-- start --
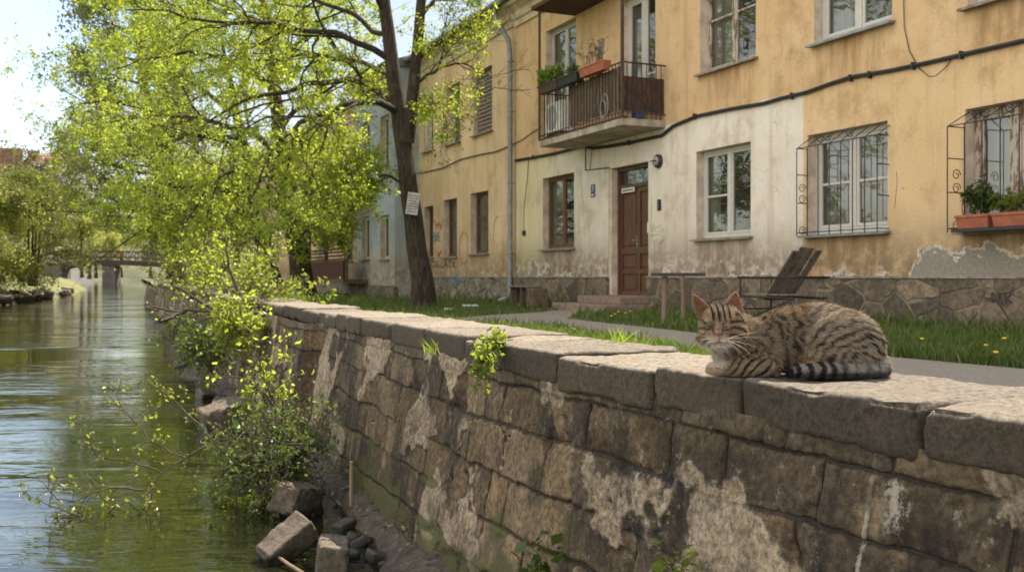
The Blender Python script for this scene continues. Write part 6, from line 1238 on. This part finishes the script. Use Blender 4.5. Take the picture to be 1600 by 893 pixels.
def person(name, label, loc, col1, col2):
    mb = MB(); o = thing(name, label, 'person', loc); rings = [((.0, 0, .0), .10), ((0, 0, .45), .13), ((0, 0, .88), .19), ((0, 0, 1.1), .17), ((0, 0, 1.38), .22), ((0, 0, 1.46), .10), ((0, 0, 1.52), .07), ((0, 0, 1.60), .105), ((0, 0, 1.70), .10), ((0, 0, 1.76), .03)]
    for s in (-1, 1): mb.tube([(s * .21, 0, 1.40), (s * .27, .03, 1.1), (s * .22, -.1, .88)], [.06, .05, .035], 7)
    mb.tube([r_[0] for r_ in rings], [r_[1] for r_ in rings], 10); mb.build('body', simple(label[:12] + '_cloth', col1, .9, .2, 3), o, smooth=True); return o
person('person', 'small figure in dark clothes leaning at the left end of the footbridge', (P(131, 400, YB).x, YB - .5, zb + .38), (.06, .05, .055), None)
person('person', 'small figure in a red brown top near the middle of the footbridge', (P(193, 400, YB).x, YB - .4, zb + .52), (.28, .11, .08), None)
YF = 165.0; fbld = thing('distant_building', 'distant pale building with a pink roof and a brick chimney above the left bank trees', 'building', (P(30, 430, YF).x, YF, 0), R(18)); zw = P(0, 262, YF).z; zr_ = P(0, 240, YF).z; k_ = YF / F
MB().box(-6, 9, 0, 8, -1, zw).build('wall', simple('pale_wall', (.50, .46, .42), .9, .15, .5), fbld); M_pink = simple('faded_roof_tile', (.46, .24, .19), .85, .25, 2)
MB().add([(-6.4, -.5, zw + .02), (9.4, -.5, zw + .02), (9.4, 8.5, zw + .02), (-6.4, 8.5, zw + .02), (-6.4, 4, zr_ - .6), (9.4, 4, zr_ - .6)], [(0, 1, 5, 4), (2, 3, 4, 5), (0, 4, 3), (1, 2, 5), (0, 3, 2, 1)]).build('roof', M_pink, fbld)
M_brk = simple('chimney_brick', (.20, .10, .07), .9, .3, 3)
MB().box(-3.4, .2, 1.2, 2.6, zw - .3, zr_ + 1.0).build('chimney', M_brk, fbld)
for x in (-4.5, -1.5, 1.5, 4.5, 7): MB().box(x - .5, x + .5, -.03, .05, zw - 2.2, zw - .7).build('window', M_dark, fbld)
fb2 = thing('distant_house', 'distant white gabled house with pink roof, right of the wide brick chimney', 'house', (P(72, 430, YF).x, YF - 4, 0), R(-25)); z1 = P(0, 258, YF).z; z2 = P(0, 240, YF).z
MB().box(-3, 5, 0, 7, -1, z1).build('wall', simple('white_gable', (.58, .54, .50), .9, .15, .5), fb2); MB().add([(-3, 0, z1 + .01), (5, 0, z1 + .01), (5, 7, z1 + .01), (-3, 7, z1 + .01), (-3, 3.5, z2), (5, 3.5, z2)], [(0, 1, 5, 4), (2, 3, 4, 5), (0, 4, 3), (1, 2, 5), (0, 3, 2, 1)]).build('roof', M_pink, fb2); MB().box(-2.6, -1.2, .8, 1.8, z1 - .3, z2 + .2).build('chimney', M_brk, fb2)
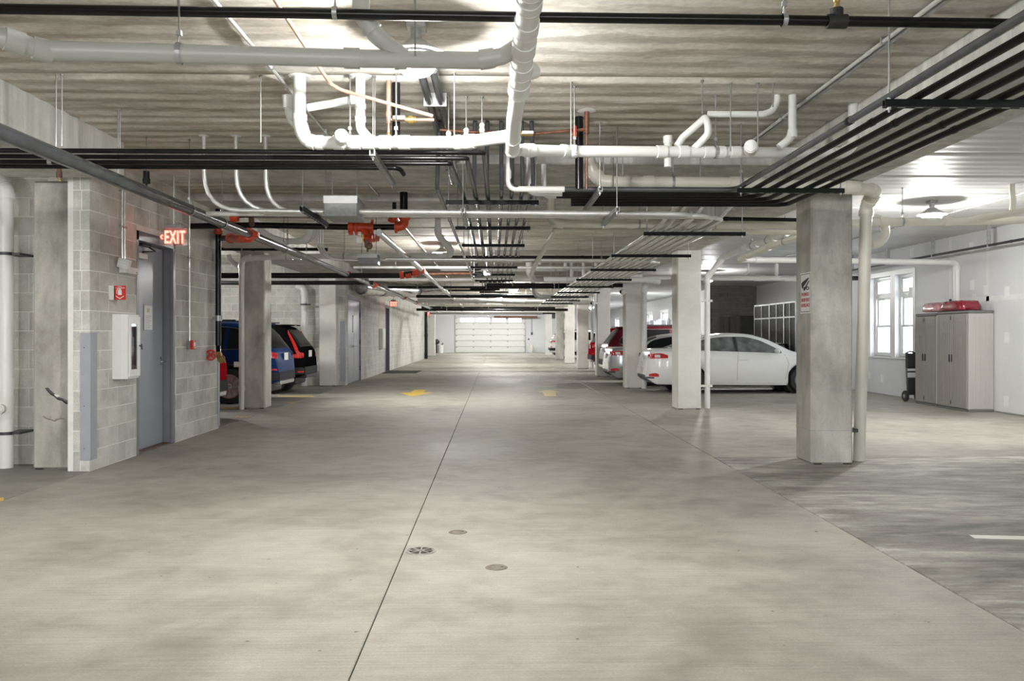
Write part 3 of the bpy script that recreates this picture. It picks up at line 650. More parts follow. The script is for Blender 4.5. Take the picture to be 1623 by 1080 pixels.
-- end --
Images in the records should not be copied. Repeat all the rest exactly.

The Blender Python script for this scene continues. Write part 6, from line 1238 on. This part finishes the script. Use Blender 4.5. Take the picture to be 1600 by 893 pixels.
def person(name, label, loc, col1, col2):
    mb = MB(); o = thing(name, label, 'person', loc); rings = [((.0, 0, .0), .10), ((0, 0, .45), .13), ((0, 0, .88), .19), ((0, 0, 1.1), .17), ((0, 0, 1.38), .22), ((0, 0, 1.46), .10), ((0, 0, 1.52), .07), ((0, 0, 1.60), .105), ((0, 0, 1.70), .10), ((0, 0, 1.76), .03)]
    for s in (-1, 1): mb.tube([(s * .21, 0, 1.40), (s * .27, .03, 1.1), (s * .22, -.1, .88)], [.06, .05, .035], 7)
    mb.tube([r_[0] for r_ in rings], [r_[1] for r_ in rings], 10); mb.build('body', simple(label[:12] + '_cloth', col1, .9, .2, 3), o, smooth=True); return o
person('person', 'small figure in dark clothes leaning at the left end of the footbridge', (P(131, 400, YB).x, YB - .5, zb + .38), (.06, .05, .055), None)
person('person', 'small figure in a red brown top near the middle of the footbridge', (P(193, 400, YB).x, YB - .4, zb + .52), (.28, .11, .08), None)
YF = 165.0; fbld = thing('distant_building', 'distant pale building with a pink roof and a brick chimney above the left bank trees', 'building', (P(30, 430, YF).x, YF, 0), R(18)); zw = P(0, 262, YF).z; zr_ = P(0, 240, YF).z; k_ = YF / F
MB().box(-6, 9, 0, 8, -1, zw).build('wall', simple('pale_wall', (.50, .46, .42), .9, .15, .5), fbld); M_pink = simple('faded_roof_tile', (.46, .24, .19), .85, .25, 2)
MB().add([(-6.4, -.5, zw + .02), (9.4, -.5, zw + .02), (9.4, 8.5, zw + .02), (-6.4, 8.5, zw + .02), (-6.4, 4, zr_ - .6), (9.4, 4, zr_ - .6)], [(0, 1, 5, 4), (2, 3, 4, 5), (0, 4, 3), (1, 2, 5), (0, 3, 2, 1)]).build('roof', M_pink, fbld)
M_brk = simple('chimney_brick', (.20, .10, .07), .9, .3, 3)
MB().box(-3.4, .2, 1.2, 2.6, zw - .3, zr_ + 1.0).build('chimney', M_brk, fbld)
for x in (-4.5, -1.5, 1.5, 4.5, 7): MB().box(x - .5, x + .5, -.03, .05, zw - 2.2, zw - .7).build('window', M_dark, fbld)
fb2 = thing('distant_house', 'distant white gabled house with pink roof, right of the wide brick chimney', 'house', (P(72, 430, YF).x, YF - 4, 0), R(-25)); z1 = P(0, 258, YF).z; z2 = P(0, 240, YF).z
MB().box(-3, 5, 0, 7, -1, z1).build('wall', simple('white_gable', (.58, .54, .50), .9, .15, .5), fb2); MB().add([(-3, 0, z1 + .01), (5, 0, z1 + .01), (5, 7, z1 + .01), (-3, 7, z1 + .01), (-3, 3.5, z2), (5, 3.5, z2)], [(0, 1, 5, 4), (2, 3, 4, 5), (0, 4, 3), (1, 2, 5), (0, 3, 2, 1)]).build('roof', M_pink, fb2); MB().box(-2.6, -1.2, .8, 1.8, z1 - .3, z2 + .2).build('chimney', M_brk, fb2)
Write part 3 of the bpy script that recreates this picture. It picks up at line 650. More parts follow. The script is for Blender 4.5. Take the picture to be 1623 by 1080 pixels.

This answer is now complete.